Monday, May 9, 2011

Douchebags attend Thor screening dressed as Vikings.


aol.com- The mighty hammer of "Thor" reverberated through box offices this weekend, collecting $25.7 million on Friday. But nowhere was the opening more "Swede" than in Los Angeles, where a group famous for staging Viking role-playing events donned helmets and raided local theaters.
The group, called The Norse Hollywood Dining Vikings, dress up in variations of Viking gear in order to go to nice restaurants to eat, drink and be merry -- other guests be damned!
But this past Friday, instead of raiding the local IKEA for Swedish meatballs, 24 chain-mail-clad, horned-helmet-wearing members of the troupe chose to see "Thor" at the Americana, a movie theater in Glendale.
It makes sense, since the Marvel Comics character is based on a character in Scandinavian mythology -- the same culture that spawned the roving, marauding Vikings.
Like any good raid, the Dining Vikings did not warn the movie theater employees that two dozen Viking wannabes were about to converge on the theater in full regalia.
However, the ushers didn't exactly react with shock or awe once the Dining Vikings arrived en masse -- even when Swatton told them, 'We're here to see 'African Cats.'"
"They were nonplussed," Swatton told AOL Weird News. "However, the other people in the theater loved it. They were happy to see 'Thor' with real Vikings. A few people came up and said we made their year. Others thought we were the Capital One guys -- we always get that -- and asked 'What's in your wallet?'"

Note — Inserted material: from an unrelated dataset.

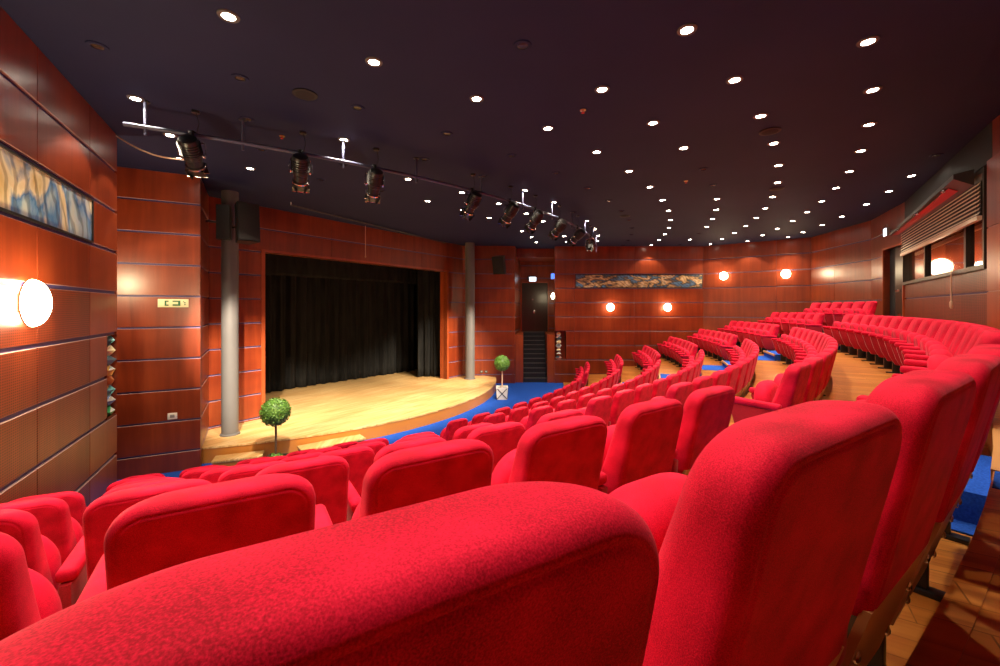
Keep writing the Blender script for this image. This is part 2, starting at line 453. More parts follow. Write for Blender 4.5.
# ------------------------------------------------------------------ stage
ax = Vector((.82, -.572)); tx = Vector((.572, .82)); C0 = Vector((CX, CY))
def at(a, t): p = C0+ax*a+tx*t; return (p.x, p.y)
front = []
for i in range(41):
    tt = -5.6+(4.9+5.6)*i/40
    front.append(at(3.75+math.sqrt(8.3**2-(tt+.4)**2), tt))
backline = [(-.95, 17.6), at(4.6, 5.5), at(4.6, -6.0), (-6.9, 8.1)]
mb = MB(); mb.prism(front+backline, HALL-.1, STAGE, 'stage_boards', 'stage_fascia')
fr2 = [at(3.75+math.sqrt(8.312**2-(tt+.4)**2), tt) for tt in [-5.6+10.5*i/40 for i in range(41)]]
fr3 = [at(3.75+math.sqrt(8.24**2-(tt+.4)**2), tt) for tt in [-5.6+10.5*i/40 for i in range(41)]]
mb.prism(fr2+fr3[::-1], STAGE-.03, STAGE+.003, 'stage_boards')
struct(mb.build('floor_stage'))
def stage_step(uv, label, depth=.42):
    (ua, va), (ub, vb) = uv
    A = Vector(unproj(ua, va, HALL+.16)[:2]); B = Vector(unproj(ub, vb, HALL+.16)[:2])
    d = (B-A).normalized(); n = Vector((-d.y, d.x))
    L = (B-A).length
    t = thing('stage_step', label, 'step', (A.x, A.y, HALL), math.atan2(d.y, d.x), 'steps up to the stage')
    m = MB(); m.bbox(0, L, 0, depth, .12, .165, 'stage_boards', .006); m.build('tread', t)
    m = MB(); m.box(.02, L-.02, .02, .045, 0, .12, 'stage_fascia'); m.box(.02, .045, .045, depth, 0, .12, 'stage_fascia'); m.box(L-.045, L-.02, .045, depth, 0, .12, 'stage_fascia'); m.build('riser', t)
stage_step(((211, 462), (262, 456)), 'low wooden step against the stage front beside the left wood wall', .36)
stage_step(((302, 451), (366, 438)), 'low pale wooden step against the middle of the curved stage front', .40)
# stage house behind the proscenium
mb = MB()
def wallpt(s, back): 
    dxy = Vector((WB[0]-WA[0], WB[1]-WA[1])).normalized(); nn = Vector((dxy.y, -dxy.x)); p = Vector(on_wall(s))-nn*back
    return (p.x, p.y)
a0, a1 = wallpt(-.12, .165), wallpt(1.08, .165); b0, b1 = wallpt(-.12, 4.6), wallpt(1.12, 4.6)
for p, q in ((a0, b0), (b0, b1), (b1, a1)):
    mb.face([(*p, ZF), (*q, ZF), (*q, CEIL), (*p, CEIL)], 'black_paint')
struct(mb.build('wall_stage_house'))
# reveal of the opening: bright side jambs and lintel
mb = MB()
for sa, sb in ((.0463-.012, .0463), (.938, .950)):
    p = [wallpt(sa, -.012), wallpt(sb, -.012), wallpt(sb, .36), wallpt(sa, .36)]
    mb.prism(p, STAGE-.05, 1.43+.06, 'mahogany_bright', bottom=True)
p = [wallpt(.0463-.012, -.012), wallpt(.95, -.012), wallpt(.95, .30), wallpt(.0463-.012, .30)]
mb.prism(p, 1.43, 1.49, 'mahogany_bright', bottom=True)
struct(mb.build('trim_1'))
def drape(name, label, pts, z0, z1, amp, wl, hem=True):
    """a hanging black curtain along a polyline, with real folds"""
    mb = MB(); P = [Vector(p) for p in pts]
    Ls = [0]
    for i in range(len(P)-1): Ls.append(Ls[-1]+(P[i+1]-P[i]).length)
    n = int(Ls[-1]/.035); rows = 14; V = []
    rnd = random.Random(len(label)); ph = [rnd.uniform(0, 6) for _ in range(4)]
    for k in range(rows+1):
        z = z0+(z1-z0)*k/rows; w = 1-.35*k/rows
        for i in range(n+1):
            s = Ls[-1]*i/n; j = max(jj for jj in range(len(P)-1) if Ls[jj] <= s+1e-9) if s < Ls[-1] else len(P)-2
            d = (P[j+1]-P[j]).normalized(); nn = Vector((d.y, -d.x)); p = P[j]+d*(s-Ls[j])
            off = amp*w*(math.sin(2*PI*s/wl+ph[0]+.5*math.sin(1.3*s+ph[1]))+.45*math.sin(2*PI*s/(wl*.43)+ph[2])+.5*math.sin(2*PI*s/(wl*2.7)+ph[3]+k*.03))
            V.append((p.x+nn.x*off, p.y+nn.y*off, z))
    Fs = [(k*(n+1)+i, k*(n+1)+i+1, (k+1)*(n+1)+i+1, (k+1)*(n+1)+i) for k in range(rows) for i in range(n)]
    mb.add(V, Fs, 'black_curtain', True)
    o = mb.build(name); tag(o, label, 'curtain')
    md = o.modifiers.new('thick', 'SOLIDIFY'); md.thickness = .008
    return o
drape('stage_curtain', 'black pleated curtain hanging across the back of the stage', [wallpt(-.05, 3.2), wallpt(.45, 3.15), wallpt(1.05, 2.75)], STAGE+.01, 2.3, .07, .42)
drape('stage_leg_curtain', 'black pleated leg curtain hanging at the right side of the stage opening', [wallpt(.905, 1.35), wallpt(.985, .62)], STAGE+.02, 2.3, .06, .30)
drape('stage_leg_curtain', 'black leg curtain hanging just inside the left edge of stage opening', [wallpt(-.03, 1.0), wallpt(.03, 1.9)], STAGE+.02, 2.3, .06, .30)
drape('stage_border_curtain', 'black border curtain hanging across the top of the stage opening', [wallpt(-.02, 2.15), wallpt(1.03, 2.15)], 1.02, 2.45, .02, .5)

# columns in front of the proscenium
for (u, Yc, rad, lab) in ((230, 9.3, .165, 'grey round steel column at the left of the stage beside the loudspeaker'), (470, 16.6, .19, 'grey round steel column at the right of the stage opening')):
    x = (u-U0)/F*Yc
    t = thing('column', lab, 'column', (x, Yc, STAGE), 0)
    m = MB(); m.lathe([(rad, 0.0), (rad, CEIL-STAGE)], 'column_grey', 32); m.build('shaft', t)
    m = MB(); m.lathe([(rad+.03, 0), (rad+.03, .025), (rad+.012, .04)], 'column_grey', 32); m.build('base_ring', t)

# ------------------------------------------------------------------ theatre chairs
def rounded_grid(w, z0, z1, rt, rb, T, rf, yc, groove=0.0, nx=64, nz=64, crown=0.0, soft=None, mat='red_velvet'):
    """upholstered slab standing up: width w, rounded top corners rt, thickness T(s), edge roundness rf, centre line yc(s), seam groove on the rear"""
    hw = w/2; V = []; idx = {}
    def halfw(z):
        if z > z1-rt: return hw-rt+math.sqrt(max(0, rt*rt-(z-(z1-rt))**2))
        if z < z0+rb: return hw-rb+math.sqrt(max(0, rb*rb-((z0+rb)-z)**2))
        return hw
    def sd(x, z):
        r = rt if z > (z0+z1)/2 else rb
        cx = max(0, abs(x)-(hw-r))
        cz = (z-(z1-r)) if z > (z0+z1)/2 else ((z0+r)-z)
        if cx > 0 and cz > 0: return r-math.hypot(cx, cz)
        return min(hw-abs(x), (z1-z) if z > (z0+z1)/2 else (z-z0))
    def ease(i, n):     # denser towards the edges
        a = i/n; return a-.11*math.sin(2*PI*a)/ (1.0) *.9
    for side in (0, 1):
        for k in range(nz+1):
            z = z0+(z1-z0)*ease(k, nz); s = (z-z0)/(z1-z0)
            for i in range(nx+1):
                x = halfw(z)*(2*ease(i, nx)-1)
                d = max(0, sd(x, z)); t = T(s)
                e = (t/2-rf)+(math.sqrt(max(0, rf*rf-(rf-min(d, rf))**2)))
                cr = crown*(1-(x/hw)**2)*math.sin(PI*min(1, max(0, s)))
                if side == 0:
                    y = yc(s)-e
                    if groove: y += groove*math.exp(-((d-.026)/.0035)**2)
                else:
                    y = yc(s)+e+cr
                    if soft:      # pillow-like front edge
                        g = lambda q: 1-math.sqrt(max(0, 1-(1-q)**2)) if q < 1 else 0
                        y = yc(s)+t/2+cr-soft[0]*max(0, s)**.6*g(max(0, halfw(z)-abs(x))/.08)-soft[1]*g((z1-z)/.05)
                        y = max(y, yc(s)-(t/2-rf)+.012)
                idx[(side, k, i)] = len(V); V.append((x, y, z))
    Fs = []
    for k in range(nz):
        for i in range(nx):
            Fs.append((idx[0,k,i], idx[0,k,i+1], idx[0,k+1,i+1], idx[0,k+1,i]))
            Fs.append((idx[1,k,i], idx[1,k+1,i], idx[1,k+1,i+1], idx[1,k,i+1]))
    loop = [(0, i) for i in range(nx)]+[(k, nx) for k in range(nz)]+[(nz, i) for i in range(nx, 0, -1)]+[(k, 0) for k in range(nz, 0, -1)]
    for a in range(len(loop)):
        b = (a+1) % len(loop)
        Fs.append((idx[(0,)+loop[b]], idx[(0,)+loop[a]], idx[(1,)+loop[a]], idx[(1,)+loop[b]]))
    m = MB(); m.add(V, Fs, mat, True); return m
PITCH = .63
BW = .48
UPZ = .44           # underside of the upholstered back
def back_c(s): return -.055+.15+.135*(1-s)**1.5-.095
back_T = lambda s: .108+.055*(1-s)
def back_centre(s): return .058+.125*(1-s)**1.4+.012*math.sin(PI*s)
m_back = rounded_grid(BW, UPZ, CH, .085, .03, back_T, .033, back_centre, .0025, 84, 84, .018, (.062, .014)).mesh('backrest')
seat_y = lambda s: .262+.055*s
m_seat = rounded_grid(.47, .30, .745, .20, .06, lambda s: .15-.02*s, .055, seat_y, 0, 36, 36, .0).mesh('seat')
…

"A few people came up and said we made their year"? Are you fucking kidding me? That's the biggest line of bullshit I've ever heard. There's no possible way that that ever happened. What kind of lunatic would be impressed by a bunch of morons dressed as vikings showing up at Thor? And let's just say for a minute that somebody actually was impressed. Their is no way that the guy would actually walk up to a viking and say it. This guy is so full of shit. Just say people liked your costumes. Don't try to tell me that it made their year, though, because you know that's an outright lie. I challenge this Swatton guy to produce anybody that was really impressed by this ridiculous stunt. I guarantee he cannot. And on the off chance that he's telling the truth, and can actually find this guy, lock him up immediately. He's obviously a psychopath.